Of course the grandparents like the six-year-old more. He actually exists outside someone else's body and has a personality and has bonded to them. It's sort of a stretch to think that they will dislike the upcoming one because of how much they like the current one.

From my perspective (from my own experience), it happened.  And it's not that they actively disliked our child, it was just that he was the afterthought.  If they thought of their grandchildren, they always thought of the other one first.  We went on vacation with ILs once, and I had to endure the stories about the other grandkid until I'd just about bitten my lip off from not saying something impolite.  They were WITH our kid, yet they couldn't even seem to enjoy him; they just had to keep talking about the other one.  I can't tell you the number of times that we would be talking about something, and MIL would turn the conversation back to GC#1.  We were supposed to visit them one time and DS was coming down with something (mild, but contagious).  We called them to tell them, and the VERY first thing that MIL said after finding out was NOT to ask how DS was doing, but was to make a comment about how this would affect the other grandchild.  Really?

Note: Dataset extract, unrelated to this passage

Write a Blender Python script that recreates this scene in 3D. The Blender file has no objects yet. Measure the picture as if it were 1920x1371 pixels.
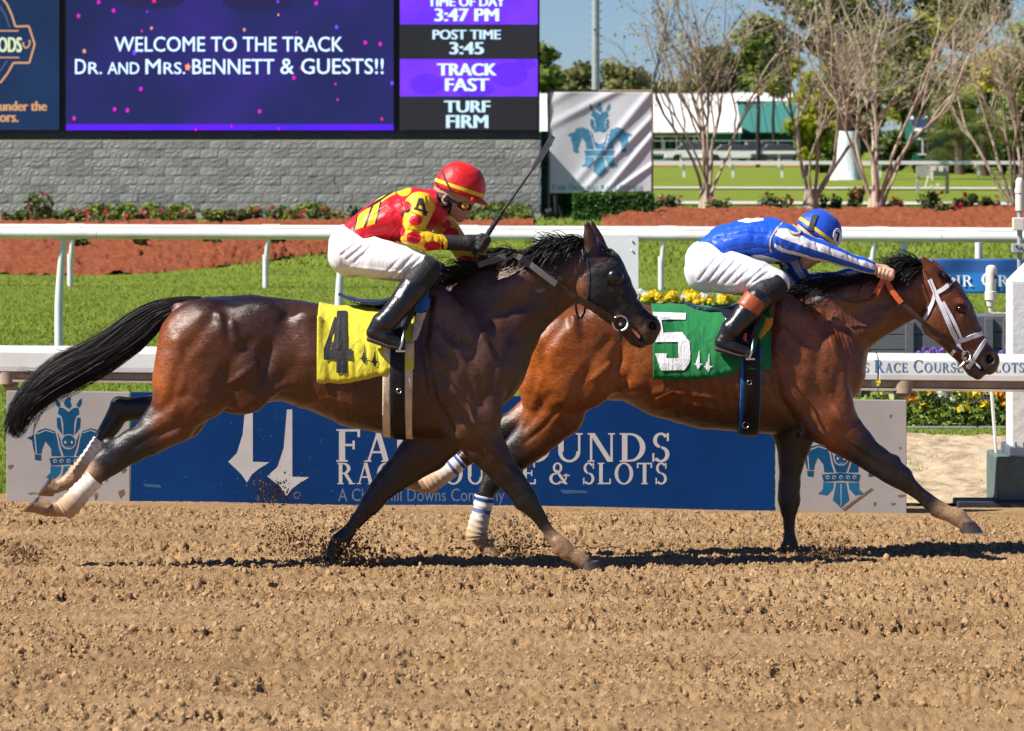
import bpy, math, random
import numpy as np
from mathutils import Vector, Matrix
from mathutils.bvhtree import BVHTree
# ---------------------------------------------------------------- camera, sky, sun, exposure
sc = bpy.context.scene
COL = sc.collection
F = 7200.0          # focal length in photo pixels (1920 wide)
HZ = 250.0          # horizon row
CH = 2.2            # eye height of the photographer
cam = bpy.data.cameras.new('camera'); camo = bpy.data.objects.new('camera', cam); COL.objects.link(camo)
cam.sensor_width = 36; cam.lens = F / 1920 * 36
camo.location = (0, 0, CH); camo.rotation_euler = (math.pi / 2, 0, 0)
cam.shift_y = -(685.5 - HZ) / 1920
cam.clip_start = .1; cam.clip_end = 4000
cam.dof.use_dof = True; cam.dof.focus_distance = 19.8; cam.dof.aperture_fstop = 9
sc.camera = camo
SUN_EL, SUN_AZ = math.radians(46), math.atan2(-.9, -.35)     # the sun stands to the left, a little behind the camera
sd = Vector((math.sin(SUN_AZ) * math.cos(SUN_EL), math.cos(SUN_AZ) * math.cos(SUN_EL), math.sin(SUN_EL)))
wd = bpy.data.worlds.new('World'); sc.world = wd; wd.use_nodes = True
nt = wd.node_tree; bg = nt.nodes['Background']
sk = nt.nodes.new('ShaderNodeTexSky'); sk.sky_type = 'NISHITA'; sk.sun_disc = False
sk.sun_elevation = SUN_EL; sk.sun_rotation = SUN_AZ; sk.air_density = .9; sk.dust_density = 0; sk.ozone_density = 2
tint = nt.nodes.new('ShaderNodeMix'); tint.data_type = 'RGBA'; tint.blend_type = 'MULTIPLY'; tint.inputs[0].default_value = 1; tint.inputs[7].default_value = (.54, .72, 1.1, 1)
nt.links.new(sk.outputs[0], tint.inputs[6]); nt.links.new(tint.outputs[2], bg.inputs[0]); bg.inputs[1].default_value = .052
sl = bpy.data.lights.new('sun', 'SUN'); sl.energy = 5.0; sl.angle = math.radians(.53); sl.color = (1, .95, .87)
slo = bpy.data.objects.new('sun', sl); COL.objects.link(slo); slo.rotation_euler = sd.to_track_quat('Z', 'Y').to_euler()
sc.view_settings.view_transform = 'Standard'; sc.view_settings.look = 'None'
sc.view_settings.exposure = .76; sc.view_settings.gamma = 1
sc.render.engine = 'CYCLES'; sc.cycles.use_denoising = True
sc.cycles.max_bounces = 6; sc.cycles.diffuse_bounces = 3; sc.cycles.glossy_bounces = 3; sc.cycles.transparent_max_bounces = 6
rnd = random.Random(7); RS = np.random.RandomState(11)

# ---------------------------------------------------------------- places
ORD = ['first', 'second', 'third', 'fourth', 'fifth', 'sixth', 'seventh', 'eighth', 'ninth', 'tenth', 'eleventh', 'twelfth', 'thirteenth', 'fourteenth', 'fifteenth', 'sixteenth', 'seventeenth', 'eighteenth', 'nineteenth', 'twentieth', 'twenty-first', 'twenty-second', 'twenty-third', 'twenty-fourth']
UK = .153           # the course runs slightly towards the camera on the right
def W(px, py, d): return Vector(((px - 960) * d / F, d, CH - (py - HZ) * d / F))
def dl(px, u): return u / (1 + UK * (px - 960) / F)          # depth of the course line u at a photo column
TU = [-20, 19.5, 24.62, 26, 30, 37, 44, 55.5, 62, 75, 90, 96, 110, 130, 200, 5000]
TZ = [1.185, 0, -.154, -.15, -.02, .08, .06, 0, .06, .23, .36, .36, .1, .02, 0, 0]
def gz(x, y): return np.interp(y + UK * x, TU, TZ)
def G(px, d, dz=0):
    x = (px - 960) * d / F
    return Vector((x, d, float(gz(x, d)) + dz))
def GP(px, py):                                               # ground point seen at a pixel
    lo, hi = 11.0, 900.0
    for _ in range(60):
        m = math.sqrt(lo * hi); p = G(px, m)
        if HZ + (CH - p.z) * F / m > py: lo = m
        else: hi = m
    return G(px, lo)

# ---------------------------------------------------------------- mesh helpers
def tag(o, label=None, cat=None, group=None, kind=None):
    if label: o['label'] = label
    if cat: o['category'] = cat
    if group: o['group'] = group
    if kind: o['kind'] = kind
    return o
def empty(name, loc=(0, 0, 0), **kw):
    o = bpy.data.objects.new(name, None); COL.objects.link(o); o.location = loc; o.empty_display_size = .1
    return tag(o, **kw)
def link(name, me, mat=None, parent=None, **kw):
    o = bpy.data.objects.new(name, me); COL.objects.link(o)
    if mat and not me.materials: me.materials.append(mat)
    if parent:
        o.parent = parent; o.matrix_parent_inverse = Matrix.Translation(-Vector(parent.location)) if parent.type == 'EMPTY' else Matrix.Identity(4)
    if name in ('leaf_mass', 'seed_heads', 'twigs', 'crown', 'bloom', 'mane', 'tail', 'mane_tuft', 'tail_wisp', 'forelock', 'limbs'): o['kind'] = 'stuff'
    return tag(o, **kw)
def np_mesh(name, V, Fs, smooth=False):
    """V (n,3); Fs (m,3) or (m,4) array"""
    me = bpy.data.meshes.new(name); V = np.asarray(V, np.float32); Fs = np.asarray(Fs, np.int32)
    me.vertices.add(len(V)); me.vertices.foreach_set('co', V.ravel())
    k = Fs.shape[1]; me.loops.add(Fs.size); me.loops.foreach_set('vertex_index', Fs.ravel())
    me.polygons.add(len(Fs)); me.polygons.foreach_set('loop_start', np.arange(0, Fs.size, k, dtype=np.int32))
    try: me.polygons.foreach_set('loop_total', np.full(len(Fs), k, np.int32))
    except Exception: pass
    if smooth: me.polygons.foreach_set('use_smooth', np.ones(len(Fs), bool))
    me.update(calc_edges=True); me.validate(); return me
def attr(me, name, vals):
    a = me.attributes.new(name, 'FLOAT', 'POINT'); a.data.foreach_set('value', np.asarray(vals, np.float32))
def attrc(me, name, vals):
    a = me.attributes.new(name, 'FLOAT_COLOR', 'POINT'); c = np.ones((len(vals), 4), np.float32); c[:, :3] = vals
    a.data.foreach_set('color', c.ravel())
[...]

And knowing my SIL and her entitlement tendencies and how the ILs seemed to think she can do no wrong, I predicted it.  I remember telling my DH that SIL was going to have her parents babysit (i.e., claim their time) and they wouldn't have any time left for our kids.  I didn't realize at the time how true this would be. 

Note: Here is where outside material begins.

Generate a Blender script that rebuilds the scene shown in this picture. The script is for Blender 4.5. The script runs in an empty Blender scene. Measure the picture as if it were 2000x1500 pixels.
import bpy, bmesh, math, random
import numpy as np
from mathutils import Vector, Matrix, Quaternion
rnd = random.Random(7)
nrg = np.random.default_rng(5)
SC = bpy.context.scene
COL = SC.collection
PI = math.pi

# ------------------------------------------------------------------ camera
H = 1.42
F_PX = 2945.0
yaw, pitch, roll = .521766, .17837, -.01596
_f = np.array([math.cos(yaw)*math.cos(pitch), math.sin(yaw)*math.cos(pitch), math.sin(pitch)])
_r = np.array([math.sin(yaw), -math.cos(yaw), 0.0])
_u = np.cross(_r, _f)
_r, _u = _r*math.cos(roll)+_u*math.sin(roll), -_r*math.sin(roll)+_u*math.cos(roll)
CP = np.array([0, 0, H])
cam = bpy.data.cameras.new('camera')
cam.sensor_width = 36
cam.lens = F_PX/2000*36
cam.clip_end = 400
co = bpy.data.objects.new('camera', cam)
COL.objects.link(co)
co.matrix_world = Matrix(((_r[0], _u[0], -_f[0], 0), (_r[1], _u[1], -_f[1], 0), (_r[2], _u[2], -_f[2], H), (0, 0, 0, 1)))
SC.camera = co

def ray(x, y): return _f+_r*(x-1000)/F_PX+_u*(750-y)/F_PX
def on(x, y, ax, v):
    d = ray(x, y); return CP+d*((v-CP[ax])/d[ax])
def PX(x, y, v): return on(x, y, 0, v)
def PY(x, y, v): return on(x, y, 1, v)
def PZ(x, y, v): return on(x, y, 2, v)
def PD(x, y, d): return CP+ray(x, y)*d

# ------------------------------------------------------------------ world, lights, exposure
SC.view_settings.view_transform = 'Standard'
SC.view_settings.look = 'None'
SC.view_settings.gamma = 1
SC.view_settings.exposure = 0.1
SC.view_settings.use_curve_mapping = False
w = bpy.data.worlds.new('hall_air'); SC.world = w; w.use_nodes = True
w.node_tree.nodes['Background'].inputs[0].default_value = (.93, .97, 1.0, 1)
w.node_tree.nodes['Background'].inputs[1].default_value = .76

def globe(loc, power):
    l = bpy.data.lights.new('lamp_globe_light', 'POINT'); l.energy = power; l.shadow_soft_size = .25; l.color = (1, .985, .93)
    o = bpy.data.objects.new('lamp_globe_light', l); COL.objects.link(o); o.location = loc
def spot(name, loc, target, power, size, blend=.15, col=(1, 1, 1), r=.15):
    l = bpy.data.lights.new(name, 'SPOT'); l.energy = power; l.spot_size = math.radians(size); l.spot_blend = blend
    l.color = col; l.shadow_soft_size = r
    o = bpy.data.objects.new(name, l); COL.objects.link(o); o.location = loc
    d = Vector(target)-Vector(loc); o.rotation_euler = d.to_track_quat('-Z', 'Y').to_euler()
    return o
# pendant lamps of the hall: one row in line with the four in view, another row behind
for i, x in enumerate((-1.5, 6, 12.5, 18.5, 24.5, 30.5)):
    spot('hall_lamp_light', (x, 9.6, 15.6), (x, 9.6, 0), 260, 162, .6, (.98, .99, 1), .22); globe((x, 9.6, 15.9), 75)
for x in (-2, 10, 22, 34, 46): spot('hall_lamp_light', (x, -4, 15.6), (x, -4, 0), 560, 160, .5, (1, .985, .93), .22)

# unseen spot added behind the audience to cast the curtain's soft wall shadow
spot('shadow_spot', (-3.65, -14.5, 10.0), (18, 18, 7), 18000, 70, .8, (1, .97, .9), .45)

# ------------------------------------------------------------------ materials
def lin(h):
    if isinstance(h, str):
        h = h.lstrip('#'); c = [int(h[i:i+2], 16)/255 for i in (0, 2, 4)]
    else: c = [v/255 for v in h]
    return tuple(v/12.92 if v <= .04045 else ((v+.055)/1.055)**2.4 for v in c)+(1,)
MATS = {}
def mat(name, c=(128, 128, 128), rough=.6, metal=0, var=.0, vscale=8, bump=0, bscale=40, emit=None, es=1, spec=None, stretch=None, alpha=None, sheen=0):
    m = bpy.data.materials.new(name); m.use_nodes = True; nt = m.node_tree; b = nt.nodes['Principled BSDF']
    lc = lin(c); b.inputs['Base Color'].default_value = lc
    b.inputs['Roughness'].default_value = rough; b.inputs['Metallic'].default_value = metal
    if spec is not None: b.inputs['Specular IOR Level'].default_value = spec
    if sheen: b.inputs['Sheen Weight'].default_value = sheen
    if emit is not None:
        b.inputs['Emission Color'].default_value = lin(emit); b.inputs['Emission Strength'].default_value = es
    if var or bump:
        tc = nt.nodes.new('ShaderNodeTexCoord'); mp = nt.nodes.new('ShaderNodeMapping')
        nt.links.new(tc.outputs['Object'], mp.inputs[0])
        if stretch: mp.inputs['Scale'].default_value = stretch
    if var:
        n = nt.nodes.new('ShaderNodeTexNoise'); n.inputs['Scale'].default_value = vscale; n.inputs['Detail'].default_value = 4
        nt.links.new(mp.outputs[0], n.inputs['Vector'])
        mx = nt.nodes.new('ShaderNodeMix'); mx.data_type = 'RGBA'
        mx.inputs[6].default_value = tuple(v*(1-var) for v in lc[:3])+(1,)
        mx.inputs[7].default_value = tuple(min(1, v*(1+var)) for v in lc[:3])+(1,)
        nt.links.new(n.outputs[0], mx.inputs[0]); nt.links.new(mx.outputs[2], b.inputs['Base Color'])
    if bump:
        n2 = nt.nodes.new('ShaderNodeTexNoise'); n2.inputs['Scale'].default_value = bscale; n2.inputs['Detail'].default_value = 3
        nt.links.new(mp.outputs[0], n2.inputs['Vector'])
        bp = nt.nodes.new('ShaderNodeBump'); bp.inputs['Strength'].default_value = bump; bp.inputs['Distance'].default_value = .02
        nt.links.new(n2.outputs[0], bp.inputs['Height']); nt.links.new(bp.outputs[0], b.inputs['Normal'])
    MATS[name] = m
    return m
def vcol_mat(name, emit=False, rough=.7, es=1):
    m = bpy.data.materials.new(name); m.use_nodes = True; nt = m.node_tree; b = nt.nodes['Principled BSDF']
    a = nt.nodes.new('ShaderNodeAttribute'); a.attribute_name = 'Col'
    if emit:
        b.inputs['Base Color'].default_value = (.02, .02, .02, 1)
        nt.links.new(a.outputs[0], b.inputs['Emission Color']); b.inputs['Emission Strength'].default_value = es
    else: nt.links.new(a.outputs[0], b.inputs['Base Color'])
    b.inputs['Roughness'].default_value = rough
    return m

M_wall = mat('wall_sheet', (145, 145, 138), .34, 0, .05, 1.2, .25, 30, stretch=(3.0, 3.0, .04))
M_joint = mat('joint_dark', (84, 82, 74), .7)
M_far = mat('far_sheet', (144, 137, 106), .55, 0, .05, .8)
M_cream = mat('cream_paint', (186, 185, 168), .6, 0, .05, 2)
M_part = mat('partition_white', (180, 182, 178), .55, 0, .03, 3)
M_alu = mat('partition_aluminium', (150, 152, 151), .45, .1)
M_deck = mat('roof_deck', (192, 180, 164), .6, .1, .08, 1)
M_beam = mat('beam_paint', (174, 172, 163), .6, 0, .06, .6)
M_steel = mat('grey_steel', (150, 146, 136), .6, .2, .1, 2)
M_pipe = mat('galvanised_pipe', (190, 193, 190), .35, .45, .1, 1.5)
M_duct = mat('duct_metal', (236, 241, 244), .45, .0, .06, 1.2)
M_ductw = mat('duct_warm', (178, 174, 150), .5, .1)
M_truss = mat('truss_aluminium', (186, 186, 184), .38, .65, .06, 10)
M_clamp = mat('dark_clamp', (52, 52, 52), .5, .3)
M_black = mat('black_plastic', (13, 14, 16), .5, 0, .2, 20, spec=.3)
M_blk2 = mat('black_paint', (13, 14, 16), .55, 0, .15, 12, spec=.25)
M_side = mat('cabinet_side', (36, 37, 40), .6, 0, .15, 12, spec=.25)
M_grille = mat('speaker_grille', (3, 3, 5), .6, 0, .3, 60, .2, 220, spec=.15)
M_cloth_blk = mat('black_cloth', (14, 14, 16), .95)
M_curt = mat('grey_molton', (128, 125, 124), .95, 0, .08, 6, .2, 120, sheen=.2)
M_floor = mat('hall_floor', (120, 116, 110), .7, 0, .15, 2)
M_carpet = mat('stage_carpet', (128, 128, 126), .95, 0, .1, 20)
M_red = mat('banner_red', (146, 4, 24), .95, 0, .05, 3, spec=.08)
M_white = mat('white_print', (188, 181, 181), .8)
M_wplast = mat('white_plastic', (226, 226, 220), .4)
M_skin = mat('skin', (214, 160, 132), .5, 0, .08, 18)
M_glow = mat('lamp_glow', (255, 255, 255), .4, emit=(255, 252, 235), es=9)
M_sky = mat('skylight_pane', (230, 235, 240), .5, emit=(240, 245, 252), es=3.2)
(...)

And yes, this is mostly on the grandparents, but I don't doubt that SIL cultivates this, as mine did. 

And OP, not to be melodramatic, but if this 6 year old is that out of control, I would SERIOUSLY worry about him around a newborn.  Even well-behaved children might feel displaced because of the attention lavished on a new baby, but I would worry that with his behavior and apparent lack of  impulse control, he could do something harmful to the baby if he perceived it as a threat to his grandparents' attention.  Remember, IL's house is his second home, so I'd imagine he'd feel pretty comfortable there and possessive of it.